(Exercise requirements) What lines of the data hold the string "picture"? Pull each one out.
start
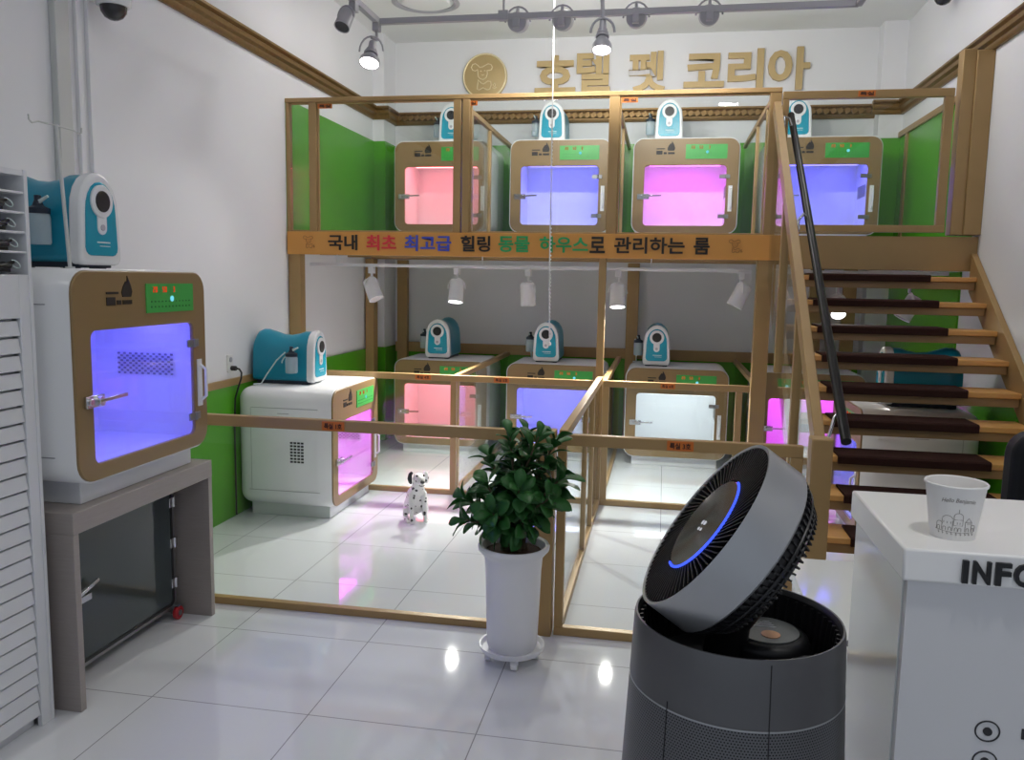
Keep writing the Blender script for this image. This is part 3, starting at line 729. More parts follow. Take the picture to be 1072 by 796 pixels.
for x in (cx0+0.05, cx1+0.022):
    for y in (cy0+0.05, cy1-0.03):
        mb = MB(); mb.cyl((x-0.010, y, 0.032), (x+0.010, y, 0.032), 0.032, n=24); c_ = mb.build('caster', M_redcaster, t, bevel=0.004, off=o_)
        MB().cyl((x-0.014, y, 0.032), (x+0.014, y, 0.032), 0.013, n=16).box(x-0.03, x-0.012, y-0.012, y+0.012, 0.026, 0.07).box(x-0.03, x+0.012, y-0.014, y+0.014, 0.064, 0.072).build('caster_fork', M_steel, c_, off=o_)

# ------------------------------------------------------------------ white slatted rack at the left edge
RX, RY0, RY1, RZ = -2.10, 1.55, 2.49, 1.93
o_ = (-2.44, 2.0, 0)
t = thing('slatted_rack', 'tall white louvred cabinet with open slots at top, at the left wall', 'cabinet', o_)
MB().box(XL+0.02, RX, RY1-0.016, RY1, 0, RZ).build('side_panel', M_whitesheet, t, bevel=0.002, off=o_)
MB().box(XL+0.02, RX, RY0, RY0+0.016, 0, RZ).build('side_panel', M_whitesheet, t, bevel=0.002, off=o_)
MB().box(XL+0.02, XL+0.035, RY0, RY1, 0, RZ).build('back_panel', M_whitesheet, t, off=o_)
MB().box(XL+0.02, RX-0.004, RY0+0.016, RY1-0.016, RZ-0.02, RZ-0.002).build('top_panel', M_whitesheet, t, off=o_)
MB().box(RX-0.02, RX-0.002, RY1-0.06, RY1-0.016, 0, 1.585).build('corner_stile', M_whitesheet, t, bevel=0.002, off=o_)
mb = MB().box(RX-0.055, RX-0.035, RY0+0.016, RY1-0.06, 0.0, 1.58)
for k in range(24):
    z0 = 0.04 + k*0.0582
    i = len(mb.v)
    ya, yb = RY0+0.016, RY1-0.062
    mb.v += [(RX-0.035, ya, z0), (RX-0.004, ya, z0+0.004), (RX-0.012, ya, z0+0.0535), (RX-0.035, ya, z0+0.0535), (RX-0.035, yb, z0), (RX-0.004, yb, z0+0.004), (RX-0.012, yb, z0+0.0535), (RX-0.035, yb, z0+0.0535)]
    mb.f += [tuple(i+q for q in f) for f in ((0,1,2,3),(7,6,5,4),(0,4,5,1),(1,5,6,2),(2,6,7,3),(3,7,4,0))]
mb.build('louvre_front', M_whitesheet, t, bevel=0.002, off=o_)
MB().box(RX-0.05, RX-0.003, RY0+0.016, RY1-0.016, 1.44, 1.585).build('rail', M_whitesheet, t, bevel=0.003, off=o_)
SH = [1.655, 1.72, 1.785, 1.85]
for z in SH:
    MB().box(RX-0.16, RX-0.004, RY0+0.016, RY1-0.016, z, z+0.008).build('shelf', M_whitesheet, t, bevel=0.002, off=o_)
MB().box(RX-0.17, RX-0.16, RY0+0.016, RY1-0.016, 1.585, RZ-0.02).build('slot_back', M_seam, t, off=o_)
for k, (z, wd) in enumerate(zip([1.585]+SH[:3], ('lowest', 'second lowest', 'second highest', 'highest'))):
    y = 2.395+0.006*(3-k)
    g = thing('grooming_tool', 'small black tool with pale cord in the %s rack slot' % wd, 'grooming tool', (RX-0.025, y, z+0.0085), 0, 'tools in the rack slots')
    mb = MB(); mb.tube([(0, -0.10, 0.014), (0, -0.06, 0.016), (0, -0.02, 0.02), (0, 0.012, 0.022)], [0.010, 0.013, 0.014, 0.009], 10).box(-0.012, 0.012, -0.045, 0.0, 0.0, 0.012).bar((0, -0.03, 0.02), (0.004, 0.022, 0.034), 0.012, 0.01)
    mb.build('tool_body', M_black, g, bevel=0.002)
    pts = [(0.004+0.008*sin(a), 0.012+0.030*sin(a*0.62), 0.026+0.013*cos(a*1.0)) for a in [q/16*5.0 for q in range(17)]]
    MB().tube(pts, 0.0022, 6).build('cord', M_tube, g)

# ------------------------------------------------------------------ drip pole, dome cameras, outlet and hanging cord
pz = TABLE_Z+UZ1
t = thing('drip_pole', 'thin white pole with two-armed hook standing on the large cabinet', 'pole', (-2.10, 2.675, pz-0.002))
MB().tube([(0, 0, 0), (-0.020, -0.012, 0.50)], 0.0065, 12).cyl((0, 0, 0), (0, 0, 0.008), 0.016).build('pole', M_trunk, t)
for q in (-1, 1):
    MB().tube([(-0.02, -0.012, 0.497), (-0.02, -0.012+q*0.085, 0.497), (-0.02, -0.012+q*0.115, 0.487), (-0.02, -0.012+q*0.128, 0.495), (-0.02, -0.012+q*0.130, 0.512)], 0.003, 8).build('hook_arm', M_trunk, t)
def dome(name, label, loc, axis_x):
    t = thing(name, label, 'camera', loc)
    s = axis_x
    MB().box(min(0, s*0.05), max(0, s*0.05), -0.04, 0.04, 0.0, 0.08).build('bracket', M_white, t, bevel=0.006)
    MB().lathe([(0.0001, 0.075), (0.075, 0.07), (0.082, 0.03), (0.08, -0.01), (0.072, -0.02), (0.0001, -0.02)], 32, (s*0.11, 0, 0)).build('housing', M_white, t)
    MB().lathe([(0.062, -0.02), (0.058, -0.045), (0.042, -0.068), (0.02, -0.08), (0.0001, -0.083)], 32, (s*0.11, 0, 0)).build('lens_dome', M_lens_dark, t)
dome('dome_camera', 'white dome camera with dark lens high on the left wall', (XL, 3.77, 2.885), 1)
dome('dome_camera', 'white dome camera high on the right wall at the picture top', (XR, 6.6, 3.66), -1)
t = thing('wall_outlet', 'white wall outlet above the gold rail on the left wall', 'outlet', (XL, 4.972, 1.02))
MB().prism(rrect(-0.035, 0.035, -0.058, 0.058, 0.008), (0, 0, 0), Y, Z, (0.01, 0, 0)).build('cover_plate', M_outlet, t, bevel=0.002)
MB().cyl((0.009, 0, 0.025), (0.014, 0, 0.025), 0.017).build('socket', M_seam, t)
t = thing('power_cord', 'black plug and cord hanging from the left wall outlet', 'cord', (XL+0.014, 4.972, 0.99))
MB().cyl((0, 0, 0), (0.035, 0, 0), 0.016).build('plug', M_black, t, bevel=0.003)
MB().tube([(0.035, 0, 0), (0.05, 0.010, -0.005), (0.052, 0.035, -0.03), (0.045, 0.042, -0.07), (0.032, 0.025, -0.13), (0.02, 0.004, -0.2), (0.014, 0.0, -0.4), (0.014, 0.0, -0.98)], 0.006, 8).build('cord', M_black, t)
t = thing('pull_cord', 'long white beaded cord hanging from the ceiling before the sign board', 'cord', (-0.78, 5.70, 1.155))
MB().tube([(0.012, 0, 0), (0.0, 0, 0.4), (-0.005, 0, 1.6), (-0.01, 0, CEIL_Z-1.155)], 0.004, 6).build('cord', M_white, t)
mb = MB()
for k in range(60):
    q = k*0.026; x = 0.012-0.017*q/1.6
    mb.lathe([(0.0001, -0.007), (0.006, -0.003), (0.006, 0.003), (0.0001, 0.007)], 8, (x, 0, q+0.01))
mb.build('beads', M_white, t)
MB().lathe([(0.0001, -0.012), (0.011, -0.005), (0.011, 0.012), (0.0001, 0.018)], 12, (0.012, 0, 0)).build('end_bob', M_white, t)

# ------------------------------------------------------------------ spotlights and their tracks
TZ = 3.185
t = thing('ceiling_track', 'grey rectangular light track hung by rods below the ceiling', 'light track', (-0.4, 4.6, TZ))
o_ = (-0.4, 4.6, TZ)
for nm, a, b in (('rail', (-1.83, 5.2), (1.02, 5.2)), ('rail', (-1.83, 5.2), (-1.83, 4.0)), ('rail', (1.02, 5.2), (1.02, 4.0)), ('rail', (-1.83, 4.0), (1.02, 4.0))):
    MB().bar((*a, TZ), (*b, TZ), 0.034, 0.034).build(nm, M_lampgrey, t, off=o_)
for x, y in ((-1.03, 5.2), (0.35, 4.0), (-1.1, 4.0), (1.02, 4.5), (-1.83, 4.4)):
    mb = MB(); mb.cyl((x, y, TZ+0.02), (x, y, CEIL_Z), 0.007).box(x-0.03, x+0.03, y-0.022, y+0.022, TZ-0.02, TZ+0.035); mb.build('hanger_rod', M_lampgrey, t, off=o_)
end
(Task result)
Keep writing the Blender script for this image. This is part 3, starting at line 729. More parts follow. Take the picture to be 1072 by 796 pixels.
dome('dome_camera', 'white dome camera high on the right wall at the picture top', (XR, 6.6, 3.66), -1)